*Task*
Up to and including the line containing "F, HORIZON, EYE", please reproduce the lines of the listing below, starting from the top.

*Source data*
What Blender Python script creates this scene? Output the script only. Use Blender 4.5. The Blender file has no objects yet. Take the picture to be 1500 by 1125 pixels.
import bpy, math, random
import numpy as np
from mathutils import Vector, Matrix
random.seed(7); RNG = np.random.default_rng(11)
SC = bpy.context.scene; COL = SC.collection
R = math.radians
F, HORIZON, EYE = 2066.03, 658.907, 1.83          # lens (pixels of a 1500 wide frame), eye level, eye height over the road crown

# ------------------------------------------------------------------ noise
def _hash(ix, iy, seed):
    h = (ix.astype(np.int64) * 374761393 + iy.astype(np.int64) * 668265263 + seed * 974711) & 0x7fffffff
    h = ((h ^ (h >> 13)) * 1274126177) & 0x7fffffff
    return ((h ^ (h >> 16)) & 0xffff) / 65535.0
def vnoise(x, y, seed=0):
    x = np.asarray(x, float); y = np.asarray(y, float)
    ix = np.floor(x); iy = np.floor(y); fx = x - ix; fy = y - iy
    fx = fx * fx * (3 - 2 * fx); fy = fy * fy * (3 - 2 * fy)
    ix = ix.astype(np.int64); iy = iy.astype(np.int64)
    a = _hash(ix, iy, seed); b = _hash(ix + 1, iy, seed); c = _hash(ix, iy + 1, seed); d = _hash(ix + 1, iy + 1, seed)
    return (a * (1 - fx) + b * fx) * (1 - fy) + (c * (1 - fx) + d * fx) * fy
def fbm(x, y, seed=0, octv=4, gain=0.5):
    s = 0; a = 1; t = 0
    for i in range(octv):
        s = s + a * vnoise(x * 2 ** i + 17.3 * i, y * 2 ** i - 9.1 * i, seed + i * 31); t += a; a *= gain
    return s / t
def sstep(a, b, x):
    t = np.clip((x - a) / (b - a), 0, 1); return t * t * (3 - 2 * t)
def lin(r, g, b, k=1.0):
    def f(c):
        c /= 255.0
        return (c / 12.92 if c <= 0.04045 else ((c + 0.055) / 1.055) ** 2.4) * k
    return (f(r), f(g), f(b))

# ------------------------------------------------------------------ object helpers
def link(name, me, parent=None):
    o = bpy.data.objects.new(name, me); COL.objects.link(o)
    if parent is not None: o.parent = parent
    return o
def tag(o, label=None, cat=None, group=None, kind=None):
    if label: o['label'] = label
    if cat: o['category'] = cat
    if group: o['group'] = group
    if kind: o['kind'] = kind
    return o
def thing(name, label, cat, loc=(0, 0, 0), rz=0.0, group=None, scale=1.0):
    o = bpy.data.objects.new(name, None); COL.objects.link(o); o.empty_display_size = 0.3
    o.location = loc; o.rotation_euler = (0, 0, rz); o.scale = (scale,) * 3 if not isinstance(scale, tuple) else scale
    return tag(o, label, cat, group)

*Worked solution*
What Blender Python script creates this scene? Output the script only. Use Blender 4.5. The Blender file has no objects yet. Take the picture to be 1500 by 1125 pixels.
import bpy, math, random
import numpy as np
from mathutils import Vector, Matrix
random.seed(7); RNG = np.random.default_rng(11)
SC = bpy.context.scene; COL = SC.collection
R = math.radians
F, HORIZON, EYE = 2066.03, 658.907, 1.83          # lens (pixels of a 1500 wide frame), eye level, eye height over the road crown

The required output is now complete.